**Entries**
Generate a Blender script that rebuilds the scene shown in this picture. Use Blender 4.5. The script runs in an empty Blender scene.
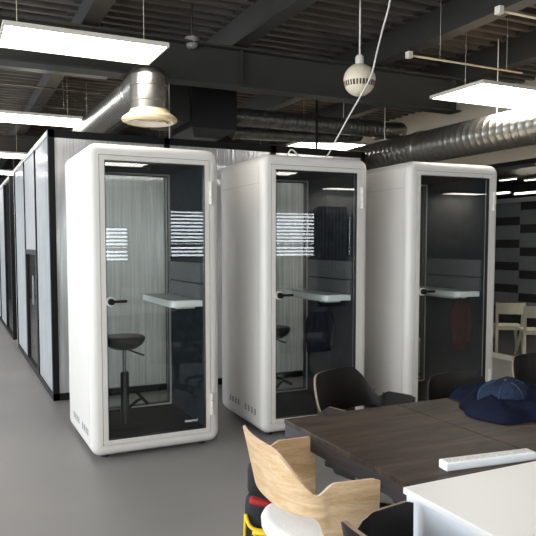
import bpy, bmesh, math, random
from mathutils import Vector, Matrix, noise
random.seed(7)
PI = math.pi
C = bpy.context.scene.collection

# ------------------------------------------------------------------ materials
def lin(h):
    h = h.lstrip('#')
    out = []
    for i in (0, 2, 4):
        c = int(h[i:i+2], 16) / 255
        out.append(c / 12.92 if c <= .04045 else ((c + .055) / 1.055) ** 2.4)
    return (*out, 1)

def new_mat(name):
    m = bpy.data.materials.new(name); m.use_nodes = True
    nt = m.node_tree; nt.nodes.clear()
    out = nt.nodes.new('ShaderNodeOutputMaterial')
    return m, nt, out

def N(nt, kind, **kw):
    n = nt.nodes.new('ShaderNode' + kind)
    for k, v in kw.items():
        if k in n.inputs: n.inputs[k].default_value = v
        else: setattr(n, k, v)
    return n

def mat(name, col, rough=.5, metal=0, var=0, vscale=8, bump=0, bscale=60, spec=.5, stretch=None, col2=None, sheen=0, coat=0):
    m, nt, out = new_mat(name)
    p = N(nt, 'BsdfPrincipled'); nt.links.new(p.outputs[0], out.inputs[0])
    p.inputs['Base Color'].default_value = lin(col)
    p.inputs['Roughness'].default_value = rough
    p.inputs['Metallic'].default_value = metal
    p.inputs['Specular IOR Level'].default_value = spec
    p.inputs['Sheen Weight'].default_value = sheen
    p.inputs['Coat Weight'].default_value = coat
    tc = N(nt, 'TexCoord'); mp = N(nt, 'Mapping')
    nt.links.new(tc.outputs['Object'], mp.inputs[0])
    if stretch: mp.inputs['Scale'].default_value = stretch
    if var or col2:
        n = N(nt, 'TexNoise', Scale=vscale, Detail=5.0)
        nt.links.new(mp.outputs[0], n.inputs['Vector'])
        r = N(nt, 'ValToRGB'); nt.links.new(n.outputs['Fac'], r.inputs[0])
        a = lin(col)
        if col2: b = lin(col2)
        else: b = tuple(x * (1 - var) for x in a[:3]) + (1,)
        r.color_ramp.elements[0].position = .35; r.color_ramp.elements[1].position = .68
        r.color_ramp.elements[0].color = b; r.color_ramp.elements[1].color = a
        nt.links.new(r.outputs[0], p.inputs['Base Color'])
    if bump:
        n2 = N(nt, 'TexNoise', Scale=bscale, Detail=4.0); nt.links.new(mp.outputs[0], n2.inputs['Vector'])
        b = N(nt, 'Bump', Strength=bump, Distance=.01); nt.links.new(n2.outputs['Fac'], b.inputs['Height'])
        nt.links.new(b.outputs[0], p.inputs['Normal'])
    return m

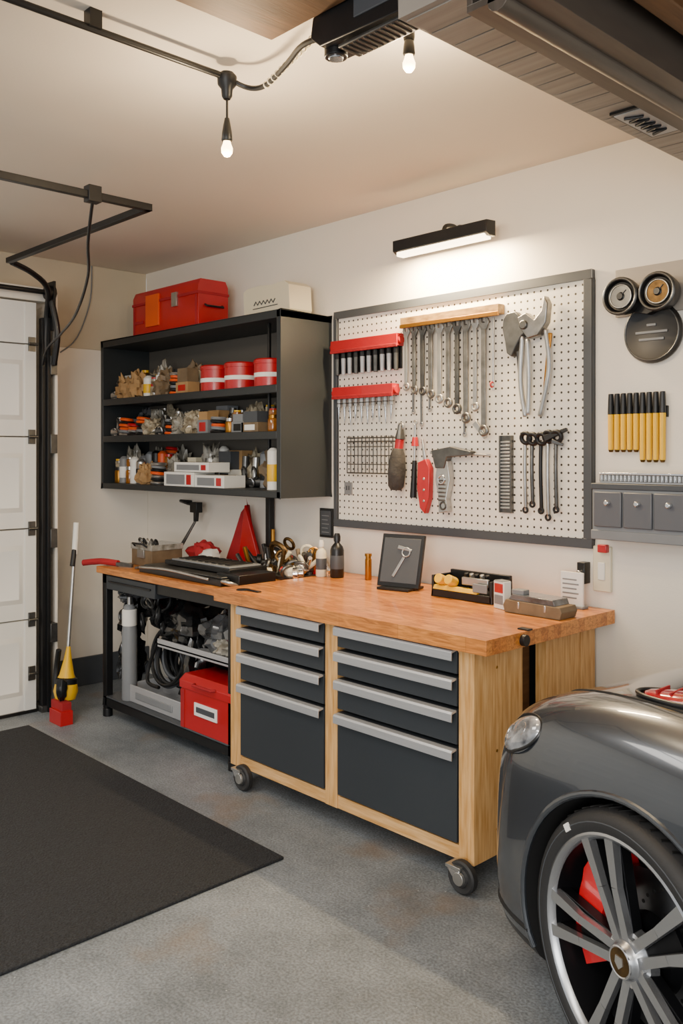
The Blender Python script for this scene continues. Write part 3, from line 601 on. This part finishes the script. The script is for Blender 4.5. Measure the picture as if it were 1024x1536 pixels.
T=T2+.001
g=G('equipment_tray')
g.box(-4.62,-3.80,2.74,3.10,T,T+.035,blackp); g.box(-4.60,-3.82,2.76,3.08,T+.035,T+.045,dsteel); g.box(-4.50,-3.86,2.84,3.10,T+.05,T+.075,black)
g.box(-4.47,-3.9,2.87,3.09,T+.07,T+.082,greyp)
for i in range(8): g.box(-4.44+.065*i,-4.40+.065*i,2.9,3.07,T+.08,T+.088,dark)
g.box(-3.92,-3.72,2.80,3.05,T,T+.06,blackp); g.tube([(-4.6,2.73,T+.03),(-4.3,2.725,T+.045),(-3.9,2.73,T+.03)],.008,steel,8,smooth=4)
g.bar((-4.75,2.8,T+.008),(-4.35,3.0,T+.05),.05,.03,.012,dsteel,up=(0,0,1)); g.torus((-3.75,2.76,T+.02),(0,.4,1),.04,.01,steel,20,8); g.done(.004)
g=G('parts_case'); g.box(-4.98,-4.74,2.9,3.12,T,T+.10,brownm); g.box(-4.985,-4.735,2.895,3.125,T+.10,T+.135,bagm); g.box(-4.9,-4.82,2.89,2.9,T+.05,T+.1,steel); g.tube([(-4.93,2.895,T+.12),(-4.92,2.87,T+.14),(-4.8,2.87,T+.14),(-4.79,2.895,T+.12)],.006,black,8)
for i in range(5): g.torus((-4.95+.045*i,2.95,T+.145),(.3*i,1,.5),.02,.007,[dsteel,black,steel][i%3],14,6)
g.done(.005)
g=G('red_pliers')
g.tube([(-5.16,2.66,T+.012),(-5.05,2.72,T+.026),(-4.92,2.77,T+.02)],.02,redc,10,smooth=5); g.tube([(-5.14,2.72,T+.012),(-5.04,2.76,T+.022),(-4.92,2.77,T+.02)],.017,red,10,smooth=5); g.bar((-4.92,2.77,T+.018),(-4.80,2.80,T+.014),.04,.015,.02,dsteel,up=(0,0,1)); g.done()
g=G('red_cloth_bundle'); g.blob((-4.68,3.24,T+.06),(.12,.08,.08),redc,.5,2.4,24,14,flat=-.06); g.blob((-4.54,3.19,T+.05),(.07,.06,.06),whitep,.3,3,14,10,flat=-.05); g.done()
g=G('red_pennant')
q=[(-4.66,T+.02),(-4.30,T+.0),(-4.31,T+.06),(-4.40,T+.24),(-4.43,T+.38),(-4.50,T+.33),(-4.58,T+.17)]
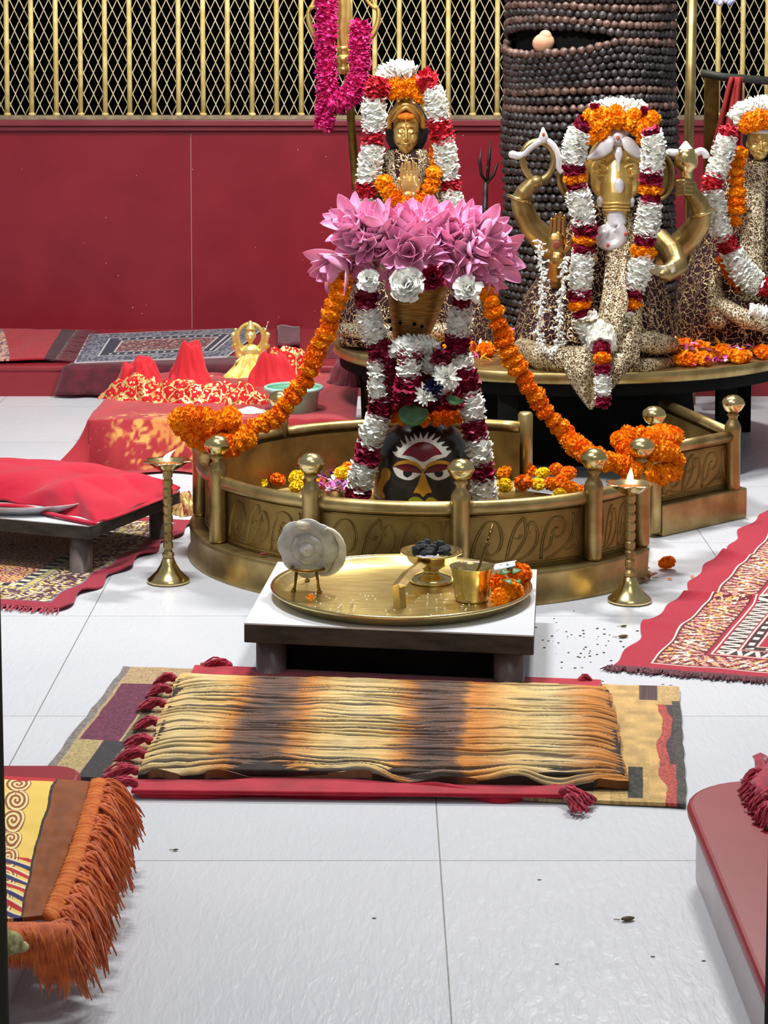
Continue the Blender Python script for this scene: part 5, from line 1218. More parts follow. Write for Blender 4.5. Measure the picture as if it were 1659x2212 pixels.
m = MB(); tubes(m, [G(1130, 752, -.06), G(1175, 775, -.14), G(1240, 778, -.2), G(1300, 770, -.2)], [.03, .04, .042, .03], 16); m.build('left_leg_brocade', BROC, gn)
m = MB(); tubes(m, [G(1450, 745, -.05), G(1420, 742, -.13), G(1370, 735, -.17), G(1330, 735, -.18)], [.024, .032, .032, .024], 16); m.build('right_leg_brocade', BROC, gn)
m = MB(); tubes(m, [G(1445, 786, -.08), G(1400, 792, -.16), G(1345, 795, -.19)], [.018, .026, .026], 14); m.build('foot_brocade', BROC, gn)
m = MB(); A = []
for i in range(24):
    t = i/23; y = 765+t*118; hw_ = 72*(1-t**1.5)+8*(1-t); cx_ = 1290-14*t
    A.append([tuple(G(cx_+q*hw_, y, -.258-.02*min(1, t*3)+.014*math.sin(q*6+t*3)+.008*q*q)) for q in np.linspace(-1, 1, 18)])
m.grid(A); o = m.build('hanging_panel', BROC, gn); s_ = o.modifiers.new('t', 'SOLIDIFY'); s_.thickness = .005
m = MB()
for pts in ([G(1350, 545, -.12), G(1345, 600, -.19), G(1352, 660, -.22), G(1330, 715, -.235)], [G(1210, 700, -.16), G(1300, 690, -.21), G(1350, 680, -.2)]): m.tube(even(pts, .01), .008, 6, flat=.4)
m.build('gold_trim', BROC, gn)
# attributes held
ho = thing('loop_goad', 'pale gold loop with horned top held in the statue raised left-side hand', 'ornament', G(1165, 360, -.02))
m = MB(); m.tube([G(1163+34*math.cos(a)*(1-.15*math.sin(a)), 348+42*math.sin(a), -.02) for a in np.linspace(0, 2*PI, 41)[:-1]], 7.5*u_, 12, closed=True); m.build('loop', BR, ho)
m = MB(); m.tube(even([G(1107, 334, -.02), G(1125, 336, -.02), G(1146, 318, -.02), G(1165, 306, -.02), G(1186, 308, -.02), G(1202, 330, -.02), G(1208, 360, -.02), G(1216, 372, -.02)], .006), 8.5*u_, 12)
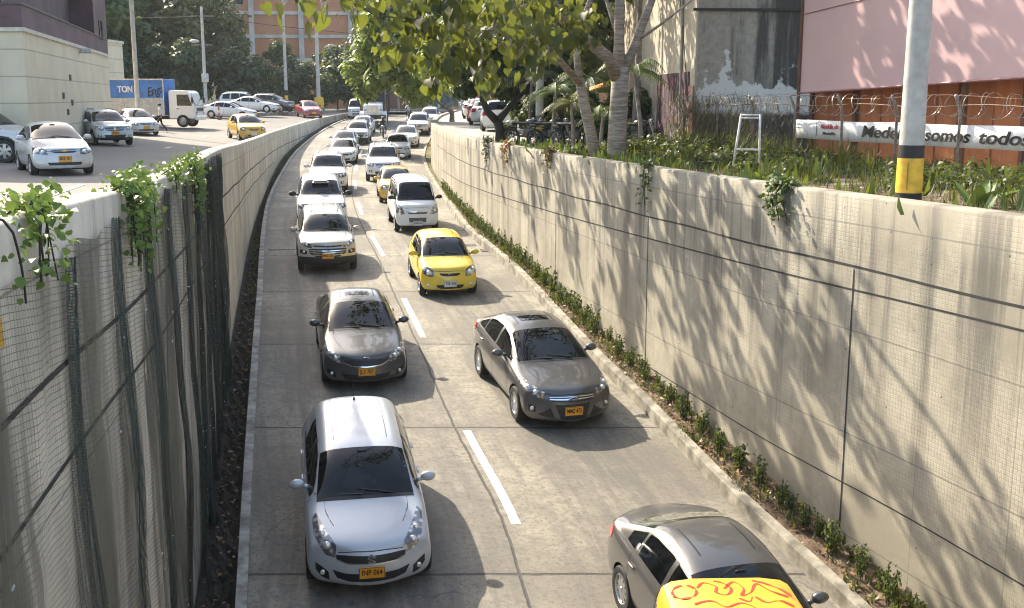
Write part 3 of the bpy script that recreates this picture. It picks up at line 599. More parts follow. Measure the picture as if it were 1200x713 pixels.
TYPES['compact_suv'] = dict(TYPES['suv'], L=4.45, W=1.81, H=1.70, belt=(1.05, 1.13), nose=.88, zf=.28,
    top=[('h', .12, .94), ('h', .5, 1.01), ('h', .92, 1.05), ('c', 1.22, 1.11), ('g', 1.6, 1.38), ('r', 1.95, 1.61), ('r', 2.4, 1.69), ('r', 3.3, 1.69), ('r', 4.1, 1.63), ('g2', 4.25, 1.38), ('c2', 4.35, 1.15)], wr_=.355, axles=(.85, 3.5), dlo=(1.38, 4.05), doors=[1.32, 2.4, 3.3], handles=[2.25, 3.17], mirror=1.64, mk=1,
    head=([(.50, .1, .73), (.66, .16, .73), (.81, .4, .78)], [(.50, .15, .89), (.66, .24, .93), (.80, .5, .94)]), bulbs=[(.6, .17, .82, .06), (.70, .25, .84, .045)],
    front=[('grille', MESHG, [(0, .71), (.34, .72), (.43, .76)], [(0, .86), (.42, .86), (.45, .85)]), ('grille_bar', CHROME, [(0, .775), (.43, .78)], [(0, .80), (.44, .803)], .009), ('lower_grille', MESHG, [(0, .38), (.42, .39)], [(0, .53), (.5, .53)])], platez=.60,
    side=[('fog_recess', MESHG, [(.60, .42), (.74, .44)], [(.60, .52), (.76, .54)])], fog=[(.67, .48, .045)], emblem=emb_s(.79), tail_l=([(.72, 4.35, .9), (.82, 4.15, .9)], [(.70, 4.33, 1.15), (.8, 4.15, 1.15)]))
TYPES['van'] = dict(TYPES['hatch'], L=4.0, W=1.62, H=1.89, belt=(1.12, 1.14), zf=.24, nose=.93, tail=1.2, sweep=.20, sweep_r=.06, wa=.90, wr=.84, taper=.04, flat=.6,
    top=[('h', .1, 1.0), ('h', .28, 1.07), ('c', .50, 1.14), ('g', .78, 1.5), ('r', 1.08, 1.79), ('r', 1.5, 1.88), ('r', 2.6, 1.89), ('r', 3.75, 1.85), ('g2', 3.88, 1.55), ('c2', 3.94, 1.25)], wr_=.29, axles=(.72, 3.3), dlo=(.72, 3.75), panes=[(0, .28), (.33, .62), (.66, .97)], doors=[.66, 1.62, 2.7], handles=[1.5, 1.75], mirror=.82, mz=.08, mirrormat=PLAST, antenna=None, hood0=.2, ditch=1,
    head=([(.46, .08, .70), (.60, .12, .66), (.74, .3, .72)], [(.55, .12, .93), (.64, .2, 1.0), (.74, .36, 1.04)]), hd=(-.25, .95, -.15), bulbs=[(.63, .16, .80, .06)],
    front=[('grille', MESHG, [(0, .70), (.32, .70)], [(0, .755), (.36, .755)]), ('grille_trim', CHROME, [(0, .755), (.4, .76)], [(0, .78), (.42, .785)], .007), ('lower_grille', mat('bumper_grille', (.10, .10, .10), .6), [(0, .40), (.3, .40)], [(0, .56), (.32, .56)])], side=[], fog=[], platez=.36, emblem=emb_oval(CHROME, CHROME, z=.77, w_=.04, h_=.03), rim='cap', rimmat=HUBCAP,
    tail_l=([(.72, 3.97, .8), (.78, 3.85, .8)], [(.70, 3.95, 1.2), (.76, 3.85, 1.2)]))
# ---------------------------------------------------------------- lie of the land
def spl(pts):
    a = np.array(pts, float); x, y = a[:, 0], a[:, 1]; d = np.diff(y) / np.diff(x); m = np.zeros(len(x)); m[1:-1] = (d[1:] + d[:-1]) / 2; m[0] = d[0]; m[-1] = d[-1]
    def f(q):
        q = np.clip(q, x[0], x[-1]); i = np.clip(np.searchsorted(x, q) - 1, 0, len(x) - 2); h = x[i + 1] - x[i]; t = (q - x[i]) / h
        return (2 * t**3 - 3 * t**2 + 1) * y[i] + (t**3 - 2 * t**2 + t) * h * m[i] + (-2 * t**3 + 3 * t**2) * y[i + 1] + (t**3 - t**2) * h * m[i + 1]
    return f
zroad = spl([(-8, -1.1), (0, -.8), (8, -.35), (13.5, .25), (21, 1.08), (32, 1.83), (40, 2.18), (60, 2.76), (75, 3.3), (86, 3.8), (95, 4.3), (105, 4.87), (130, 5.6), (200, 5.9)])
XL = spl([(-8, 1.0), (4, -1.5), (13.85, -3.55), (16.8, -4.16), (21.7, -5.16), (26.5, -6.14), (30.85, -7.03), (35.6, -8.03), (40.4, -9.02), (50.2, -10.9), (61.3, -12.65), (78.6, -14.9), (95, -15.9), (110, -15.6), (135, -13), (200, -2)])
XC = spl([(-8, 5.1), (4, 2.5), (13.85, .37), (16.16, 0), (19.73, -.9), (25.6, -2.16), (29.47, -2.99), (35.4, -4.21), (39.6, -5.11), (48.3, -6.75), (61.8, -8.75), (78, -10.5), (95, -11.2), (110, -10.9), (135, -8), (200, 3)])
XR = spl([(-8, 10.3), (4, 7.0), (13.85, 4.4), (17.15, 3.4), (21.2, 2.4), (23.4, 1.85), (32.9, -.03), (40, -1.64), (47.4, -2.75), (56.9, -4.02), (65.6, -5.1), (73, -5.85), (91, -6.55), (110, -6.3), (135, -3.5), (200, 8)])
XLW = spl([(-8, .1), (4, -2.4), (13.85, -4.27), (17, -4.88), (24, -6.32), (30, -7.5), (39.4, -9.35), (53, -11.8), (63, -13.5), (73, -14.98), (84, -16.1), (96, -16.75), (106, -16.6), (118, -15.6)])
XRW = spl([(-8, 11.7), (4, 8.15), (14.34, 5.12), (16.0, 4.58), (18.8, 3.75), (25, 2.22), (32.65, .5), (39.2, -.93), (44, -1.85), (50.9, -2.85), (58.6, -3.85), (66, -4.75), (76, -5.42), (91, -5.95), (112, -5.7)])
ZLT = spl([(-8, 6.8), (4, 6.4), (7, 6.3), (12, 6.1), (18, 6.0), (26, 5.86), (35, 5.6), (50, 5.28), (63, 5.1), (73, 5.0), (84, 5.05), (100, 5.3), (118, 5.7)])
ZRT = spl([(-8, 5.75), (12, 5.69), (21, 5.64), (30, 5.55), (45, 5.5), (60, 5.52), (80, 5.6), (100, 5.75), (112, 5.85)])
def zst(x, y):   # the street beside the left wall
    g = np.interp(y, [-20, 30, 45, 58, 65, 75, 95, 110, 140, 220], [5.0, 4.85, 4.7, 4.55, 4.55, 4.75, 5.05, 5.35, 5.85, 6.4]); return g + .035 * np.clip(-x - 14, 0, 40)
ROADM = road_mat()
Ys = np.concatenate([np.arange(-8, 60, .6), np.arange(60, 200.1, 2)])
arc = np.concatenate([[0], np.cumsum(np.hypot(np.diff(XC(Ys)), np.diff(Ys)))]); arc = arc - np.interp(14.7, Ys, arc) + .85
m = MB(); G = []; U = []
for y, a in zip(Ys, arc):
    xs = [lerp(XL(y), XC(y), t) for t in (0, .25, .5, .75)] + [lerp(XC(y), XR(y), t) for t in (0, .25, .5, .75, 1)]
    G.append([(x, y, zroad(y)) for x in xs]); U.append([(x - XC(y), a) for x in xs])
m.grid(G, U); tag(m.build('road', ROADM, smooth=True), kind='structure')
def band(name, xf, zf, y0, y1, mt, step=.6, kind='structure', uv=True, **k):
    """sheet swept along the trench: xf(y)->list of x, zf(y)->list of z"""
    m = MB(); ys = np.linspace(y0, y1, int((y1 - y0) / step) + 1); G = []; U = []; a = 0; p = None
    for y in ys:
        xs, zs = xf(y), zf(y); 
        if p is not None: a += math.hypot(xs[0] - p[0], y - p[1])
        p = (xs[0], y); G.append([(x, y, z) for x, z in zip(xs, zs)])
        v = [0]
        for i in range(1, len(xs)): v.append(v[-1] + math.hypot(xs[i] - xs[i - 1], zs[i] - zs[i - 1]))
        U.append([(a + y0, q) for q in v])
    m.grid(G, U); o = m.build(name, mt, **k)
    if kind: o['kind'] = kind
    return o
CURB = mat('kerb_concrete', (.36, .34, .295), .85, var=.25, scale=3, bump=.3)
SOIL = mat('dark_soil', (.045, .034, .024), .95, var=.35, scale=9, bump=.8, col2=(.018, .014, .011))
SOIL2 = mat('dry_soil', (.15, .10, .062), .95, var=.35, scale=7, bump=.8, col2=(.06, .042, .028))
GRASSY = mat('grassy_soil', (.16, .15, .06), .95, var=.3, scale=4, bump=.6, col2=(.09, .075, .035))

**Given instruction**
From the top of the listing above, repeat each line exactly until you reach the line containing "C = bpy.context.scene.collection", and repeat that one too. Leave the pictures out.

**Result of this exercise**
Generate a Blender script that rebuilds the scene shown in this picture. Use Blender 4.5. The script runs in an empty Blender scene.
import bpy, bmesh, math, random
from mathutils import Vector, Matrix, noise
random.seed(7)
PI = math.pi
C = bpy.context.scene.collection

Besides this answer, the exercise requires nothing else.